We hadden daar nog wel een tijdje in het zonnetje kunnen blijven zitten, maar het liep inmiddels al tegen zevenen en ik wou absoluut nog even stoppen in Milton Abbas. Op het eerste zicht één van de zovele typische dorpjes van de West-Country. Toch merk je meteen dat dit geen doodgewoon dorp is, ook al prijkt het straatje met de witte cottages en onafscheidelijke strooien hoed in elke gids.

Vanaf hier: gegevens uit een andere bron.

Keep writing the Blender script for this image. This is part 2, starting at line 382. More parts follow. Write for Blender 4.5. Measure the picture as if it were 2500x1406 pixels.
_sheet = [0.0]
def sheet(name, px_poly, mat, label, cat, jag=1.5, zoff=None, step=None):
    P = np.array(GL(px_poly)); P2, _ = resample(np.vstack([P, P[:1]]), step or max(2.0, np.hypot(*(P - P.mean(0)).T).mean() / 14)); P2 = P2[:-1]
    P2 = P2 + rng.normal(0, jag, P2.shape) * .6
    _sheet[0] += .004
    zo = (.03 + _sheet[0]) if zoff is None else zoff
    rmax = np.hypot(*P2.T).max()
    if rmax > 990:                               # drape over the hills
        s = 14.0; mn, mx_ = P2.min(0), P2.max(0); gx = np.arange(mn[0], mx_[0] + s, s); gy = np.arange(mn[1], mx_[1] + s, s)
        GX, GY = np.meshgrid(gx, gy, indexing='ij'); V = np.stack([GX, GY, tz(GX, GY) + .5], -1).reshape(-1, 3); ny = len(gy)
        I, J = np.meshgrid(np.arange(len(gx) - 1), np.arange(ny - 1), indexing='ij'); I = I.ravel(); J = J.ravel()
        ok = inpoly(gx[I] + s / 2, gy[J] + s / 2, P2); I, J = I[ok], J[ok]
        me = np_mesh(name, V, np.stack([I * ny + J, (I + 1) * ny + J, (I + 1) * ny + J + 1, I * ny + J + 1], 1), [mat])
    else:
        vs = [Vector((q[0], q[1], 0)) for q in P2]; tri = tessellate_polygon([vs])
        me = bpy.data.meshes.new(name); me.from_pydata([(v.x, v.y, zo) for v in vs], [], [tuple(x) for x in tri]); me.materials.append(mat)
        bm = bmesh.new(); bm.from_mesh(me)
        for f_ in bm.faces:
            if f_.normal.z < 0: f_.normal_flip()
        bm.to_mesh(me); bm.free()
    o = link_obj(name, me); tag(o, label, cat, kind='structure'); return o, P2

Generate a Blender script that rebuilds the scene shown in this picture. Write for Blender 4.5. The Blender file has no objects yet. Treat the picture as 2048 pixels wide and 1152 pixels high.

Een geheel andere kant van de Britse identiteit weerspiegelt zich in dit plaatje. Een gekuiste, bijna steriele indruk gaf me het gevoel mijlenver verwijderd te zijn van het volkse straatbeeld dat we ondertussen zo gewend waren. Wat was hier aan de hand? Op het eind van de 18e eeuw had ene Lord Milton een volledig nieuw dorp laten bouwen, ter compensatie van het oude Milton dat maar had moeten wijken voor een beter parkzicht vanuit diens landhuis. Dit landhuis is nu een school en heel wat studenten en rijke gasten logeren in het nieuwe Milton Abbas. Of hoe sociale woningen van weleer tot statussymbool zijn geworden!
"Alles ligt er zo verlaten bij omdat iedereen aan tafel zit misschien", fluisterde iemand voorzichtig achter me. Ik had haar boodschap begrepen en, ja, een man als ik heeft soms wel een onvervalst order nodig... Met een volle blaas weliswaar maalde ik in één ruk het laatste stuk af. Dan nog was het ruim 21 u vooraleer we goed en wel in Odstock arriveerden. We verfristen ons als een mus in een plas (zoals mijn jongste dochter dus), rolden wat van die deostick in de okselholte en vonden, gelukkig voor mij, een afspanning waar ze nog wat warms op het fornuis hadden staan. Het beetje alcohol in de cider van de vrouwen miste godzijdank zijn uitwerking niet en de gezonde blos op hun wangen verzekerde me dat ik weer gerust voluit kon gaan, met woorden maar vooral met mes en vork, want dat bordgroot Angus beef toonde zich waarlijk van z'n beste kant. Naar goede gewoonte werden de laatste gaatjes dichtgestopt met wat zoets. Ieder pondje gaat dan wel door het mondje, maar behalve de rekening leek niemand daar last van te hebben.